In answer to John Burn-Murdoch’s Data Points piece “What Texas can teach others about building houses” (Opinion, February 24), I believe the only lesson we should draw from what’s happened in Texas is how not to build new homes.

We only just escaped Hurricane Harvey after selling our Texas home before the devastation hit. But my former neighbours in West Houston can tell you about the consequences of building hundreds of thousands of new homes on natural flood plains “down the bayou” — as they say in these parts.

Now that 500-year floods happen every other year in Texas, that was our first lesson learnt — the hard way. Try getting flood insurance after your whole neighbourhood has been 9 feet under water.

No one can visit Houston and not be completely horrified by the never-ending urban sprawl of homes built mere metres from the jam-packed 25-lane highways that we are told serve the community. It’s easy to build millions of homes from shoddy materials without thinking of a single public transport plan besides traffic gridlock.

Burn-Murdoch writes that in Houston, a 1998 change to planning laws empowered landowners to turn one home into three — instantly creating space for new families.

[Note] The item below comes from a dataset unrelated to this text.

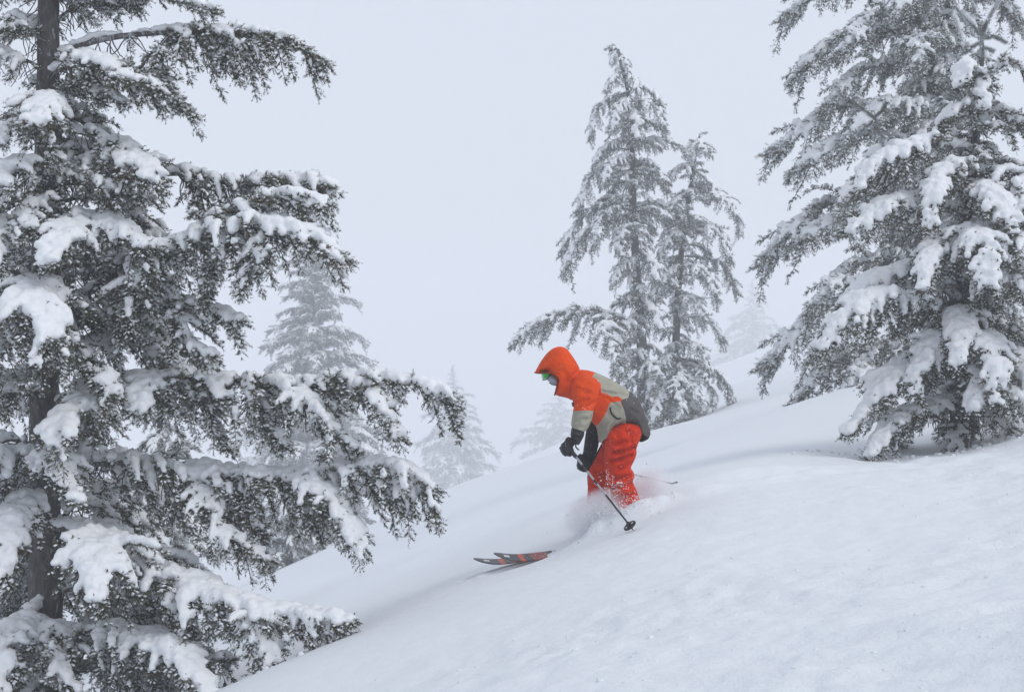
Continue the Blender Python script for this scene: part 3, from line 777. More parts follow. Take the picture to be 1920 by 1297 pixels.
def fabric(name, col, rough=.8, fleck=0.0, weave=600):
    """Woven cloth, with specks of blown snow stuck to it where fleck > 0."""
    m, n, l, b = new_mat(name)
    tc = n.new('ShaderNodeTexCoord')
    t = noise_tex(n, l, 14, 5, tc.outputs['Object'])
    r = ramp(n, l, t.outputs[0], [(.3, tuple(c * .86 for c in col)), (.7, tuple(min(1, c * 1.1) for c in col))])
    out = r.outputs[0]
    if fleck:
        v = n.new('ShaderNodeTexVoronoi'); v.inputs['Scale'].default_value = 62
        l.new(tc.outputs['Object'], v.inputs['Vector'])
        big = noise_tex(n, l, 7, 5, tc.outputs['Object'], .65)
        sz = n.new('ShaderNodeMapRange'); sz.inputs[1].default_value = .58 - fleck * .16; sz.inputs[2].default_value = .85 - fleck * .16
        sz.inputs[3].default_value = .10; sz.inputs[4].default_value = .62
        l.new(big.outputs[0], sz.inputs[0])
        lt = n.new('ShaderNodeMath'); lt.operation = 'LESS_THAN'
        l.new(v.outputs['Distance'], lt.inputs[0]); l.new(sz.outputs[0], lt.inputs[1])
        rnd = n.new('ShaderNodeSeparateColor'); l.new(v.outputs['Color'], rnd.inputs[0])
        g2 = n.new('ShaderNodeMath'); g2.operation = 'GREATER_THAN'; g2.inputs[1].default_value = .72 - fleck * .5
        l.new(rnd.outputs[0], g2.inputs[0])
        mu = n.new('ShaderNodeMath'); mu.operation = 'MULTIPLY'; l.new(lt.outputs[0], mu.inputs[0]); l.new(g2.outputs[0], mu.inputs[1])
        mx = n.new('ShaderNodeMix'); mx.data_type = 'RGBA'; l.new(mu.outputs[0], mx.inputs[0]); l.new(out, mx.inputs[6])
        mx.inputs[7].default_value = (.74, .72, .74, 1); out = mx.outputs[2]
    l.new(out, b.inputs['Base Color'])
    b.inputs['Roughness'].default_value = rough; b.inputs['Specular IOR Level'].default_value = .12
    w = noise_tex(n, l, 55, 4, tc.outputs['Object'])
    bump(n, l, b, w.outputs[0], .35, .006)
    return m

ORANGE = fabric('orange_shell', (.74, .068, .001), fleck=.22)
SAGE = fabric('sage_shell', (.36, .345, .275), fleck=.1)
CHAR = fabric('charcoal_shell', (.095, .086, .084), fleck=.04)
SEAM = fabric('seam_tape', (.10, .06, .045))
BLACK = fabric('black_cloth', (.018, .018, .020), fleck=.1)
RED = fabric('red_trousers', (.60, .030, .001), fleck=.45)
REDLO = fabric('red_trousers_snowy', (.60, .030, .001), fleck=.95)
LEATHER = fabric('glove_leather', (.030, .030, .034), .5, fleck=.06)
MASK = fabric('grey_face_cloth', (.44, .47, .55), .75)
SKIN = fabric('skin', (.45, .27, .20), .5)

def plain(name, col, rough=.4, metal=0.0):
    m, n, l, b = new_mat(name)
    tc = n.new('ShaderNodeTexCoord'); t = noise_tex(n, l, 40, 3, tc.outputs['Object'])
    r = ramp(n, l, t.outputs[0], [(.3, tuple(c * .8 for c in col)), (.7, col)])
    l.new(r.outputs[0], b.inputs['Base Color']); b.inputs['Roughness'].default_value = rough; b.inputs['Metallic'].default_value = metal
    return m
GREEN = plain('green_lens', (.01, .55, .05), .18, 0)
DARK = plain('dark_plastic', (.015, .015, .017), .35)
SILVER = plain('pole_metal', (.50, .51, .54), .3, .8)

def smooth_poly(P, it=2):
    P = np.asarray(P, float)
    for _ in range(it):
        Q = np.roll(P, -1, 0)
        P = np.stack([P * .8 + Q * .2, P * .2 + Q * .8], 1).reshape(-1, 2)
    return P

def inside(pts, P):
    x, y = pts[:, 0], pts[:, 1]; r = np.zeros(len(pts), bool)
    x0, y0 = P[:, 0], P[:, 1]; x1, y1 = np.roll(x0, -1), np.roll(y0, -1)
    for a, b, c, d in zip(x0, y0, x1, y1):
        if b == d: continue
        r ^= ((b > y) != (d > y)) & (x < (c - a) * (y - b) / (d - b) + a)
    return r

def puff(name, outline, dc, T, w0, mats, parent, base, open_edges=(), panels=(), creases=(), fold=.006, step=1.0, seed=0, it=2, tilt=(0, 0), seam=None):
    """A rounded, sewn shape: side outline (px) given thickness T (m) that swells from the seam over w0 px.
    open_edges: px segments along which the cloth ends in an opening instead of a seam."""
    raw = np.asarray(outline, float); P = smooth_poly(raw, it)
    lo, hi = P.min(0) - 1, P.max(0) + 1
    xs = np.arange(lo[0], hi[0] + step, step); ys = np.arange(lo[1], hi[1] + step, step)
    X, Y = np.meshgrid(xs, ys); g = np.stack([X.ravel(), Y.ravel()], 1); nxg = len(xs)
    ins = inside(g, P)
    k = (np.arange(len(ys) - 1)[:, None] * nxg + np.arange(nxg - 1)[None]).ravel()
    c4 = np.stack([k, k + 1, k + nxg + 1, k + nxg], 1)
    c4 = c4[ins[c4].sum(1) >= 3]
    used = np.unique(c4); mp = -np.ones(len(g), int); mp[used] = np.arange(len(used)); c4 = mp[c4]; q = g[used].copy()
    A_, B_ = P, np.roll(P, -1, 0)
    ed = np.full(len(q), 1e9); edo = np.full(len(q), 1e9); near = np.zeros_like(q)
    for a, b in zip(A_, B_):
        d = b - a; L2 = d @ d + 1e-9
        t = np.clip(((q - a) @ d) / L2, 0, 1); c = a + t[:, None] * d; ds = np.hypot(*(q - c).T)
        m = ds < ed; ed[m] = ds[m]; near[m] = c[m]
        mid = (a + b) / 2; op = False
        for (u, v) in open_edges:
            u = np.array(u, float); v = np.array(v, float); e = v - u
            tt = np.clip((mid - u) @ e / (e @ e), 0, 1)
            if np.hypot(*(mid - u - tt * e)) < 2.2: op = True
        if not op: edo = np.minimum(edo, ds)
    # border vertices go onto the outline itself
    e2 = np.sort(np.stack([c4, np.roll(c4, -1, 1)], 2).reshape(-1, 2), 1)
    key, cnt = np.unique(e2, axis=0, return_counts=True)
    bv = np.unique(key[cnt == 1]); q[bv] = near[bv]; ed[bv] = 0; edo[bv] = np.where(edo[bv] < 2.0, 0, edo[bv])
    r = np.clip(edo / w0, 0, 1); t = T * np.sqrt(1 - (1 - r) ** 2) + .004
    off = Vector((seed * 3.1, seed * 1.7, seed))
    nf = np.array([noise.noise(Vector((a * .045, b * .075, 0)) + off) + .5 * noise.noise(Vector((a * .12, b * .16, 3)) + off) for a, b in q])
    front = t + fold * nf * np.minimum(1, ed / 5)
    back = t + fold * nf[::-1] * np.minimum(1, ed / 5)
    for (a, b, dep, wid) in creases:
        d, _ = seg_dist(q[:, 0], q[:, 1], a, b)
        dep = dep * 1.5
        front += (-dep * np.exp(-(d / wid) ** 2) + dep * .6 * np.exp(-((d - 2 * wid) / wid) ** 2)) * np.minimum(1, ed / 4)
    sh = tilt[0] * (q[:, 0] - q[:, 0].mean()) + tilt[1] * (q[:, 1] - q[:, 1].mean())
    dcv = dc + sh
    def w3(dd): return np.column_stack([(q[:, 0] - CX) / FPX * dcv, dd, -(q[:, 1] - CY) / FPX * dcv])
    V = np.vstack([w3(dcv - front), w3(dcv + back)]) - np.asarray(base); n = len(q)
    F = [c4[:, ::-1], c4 + n]
    cset = {}
    for cc in c4:
        for i in range(4): cset[(cc[i], cc[(i + 1) % 4])] = 1
    wall = [(a, b, b + n, a + n) for (a, b) in cset if (b, a) not in cset]
    F.append(np.array(wall))
    F = np.vstack(F)
    cen = q[c4].mean(1); mi = np.zeros(len(c4), int)
    for poly, idx in panels: mi[inside(cen, np.asarray(poly, float))] = idx
    if seam is not None:                       # stitched tape along every panel border
        cell = {}
        m0 = mi.copy(); gi = np.round((cen - lo) / step).astype(int)
        for a, (u, v) in enumerate(gi): cell[(u, v)] = m0[a]
        for a, (u, v) in enumerate(gi):
            if cell.get((u + 1, v), m0[a]) != m0[a] or cell.get((u, v + 1), m0[a]) != m0[a]: mi[a] = seam
    mi = np.concatenate([mi, mi, np.zeros(len(wall), int)])
    me = mesh_np(name, V, F, mats, True, None, mi)
    bmx = bmesh.new(); bmx.from_mesh(me)
    bmesh.ops.smooth_vert(bmx, verts=bmx.verts, factor=.5, use_axis_x=True, use_axis_y=True, use_axis_z=True)
    bmesh.ops.recalc_face_normals(bmx, faces=bmx.faces); bmx.to_mesh(me); bmx.free()
    return link(name, me, parent)

pb_ = PX(1150, 965, SD)
person = empty('person', pb_)
tag(person, 'crouching skier in an orange, sage and charcoal hooded jacket and red trousers, knee-deep in powder', 'person')

# the body inside the clothes: one skin grown over a posed skeleton
J = {'pelvis': (1172, 800, 11.3, .125), 'waist': (1148, 768, 11.3, .115), 'chest': (1115, 742, 11.3, .125), 'neck': (1084, 718, 11.3, .06), 'head0': (1066, 705, 11.3, .06), 'head1': (1052, 692, 11.3, .055), 'crown': (1056, 674, 11.3, .06),
     'lsh': (1098, 735, 11.10, .06), 'lel': (1090, 788, 11.03, .045), 'lwr': (1078, 822, 11.03, .032), 'lha': (1066, 840, 11.03, .03),
     'rsh': (1100, 735, 11.46, .06), 'rel': (1112, 800, 11.5, .045), 'rwr': (1104, 852, 11.5, .032), 'rha': (1094, 870, 11.5, .03),
     'lhip': (1172, 818, 11.19, .095), 'lkn': (1152, 890, 11.16, .065), 'lan': (1176, 962, 11.18, .05), 'lto': (1150, 985, 11.16, .04),
     'rhip': (1160, 815, 11.41, .095), 'rkn': (1112, 885, 11.44, .065), 'ran': (1118, 968, 11.44, .05), 'rto': (1094, 990, 11.44, .04)}
E = [('pelvis', 'waist'), ('waist', 'chest'), ('chest', 'neck'), ('neck', 'head0'), ('head0', 'head1'), ('head0', 'crown'), ('chest', 'lsh'), ('lsh', 'lel'), ('lel', 'lwr'), ('lwr', 'lha'),
     ('chest', 'rsh'), ('rsh', 'rel'), ('rel', 'rwr'), ('rwr', 'rha'), ('pelvis', 'lhip'), ('lhip', 'lkn'), ('lkn', 'lan'), ('lan', 'lto'), ('pelvis', 'rhip'), ('rhip', 'rkn'), ('rkn', 'ran'), ('ran', 'rto')]
names = list(J)
me = bpy.data.meshes.new('body_cage')
me.from_pydata([tuple(PX(*J[k][:3]) - pb_) for k in names], [(names.index(a), names.index(b)) for a, b in E], [])
bo = bpy.data.objects.new('body_cage', me); C.objects.link(bo)
sk = bo.modifiers.new('skin', 'SKIN'); su = bo.modifiers.new('sub', 'SUBSURF'); su.levels = su.render_levels = 1
for i, k in enumerate(names):
    me.skin_vertices[0].data[i].radius = (J[k][3] * .8, J[k][3] * .8); me.skin_vertices[0].data[i].use_root = (i == 0)
bme = bpy.data.meshes.new_from_object(bo.evaluated_get(bpy.context.evaluated_depsgraph_get()))
bpy.data.objects.remove(bo)
bme.name = 'body'; bme.materials.clear(); bme.materials.append(BLACK)
for p in bme.polygons: p.use_smooth = True
link('body', bme, person)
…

But Houston has gas stations next to strip malls, next to apartment blocks, next to the cheap single-family units which the article praises.

There is no doubt that this is the major cause of Houston being easily one of the ugliest cities in the US, so much so that friends told me not even to look out the car window during my first trip downtown when I moved there or I might change my mind about living there all together.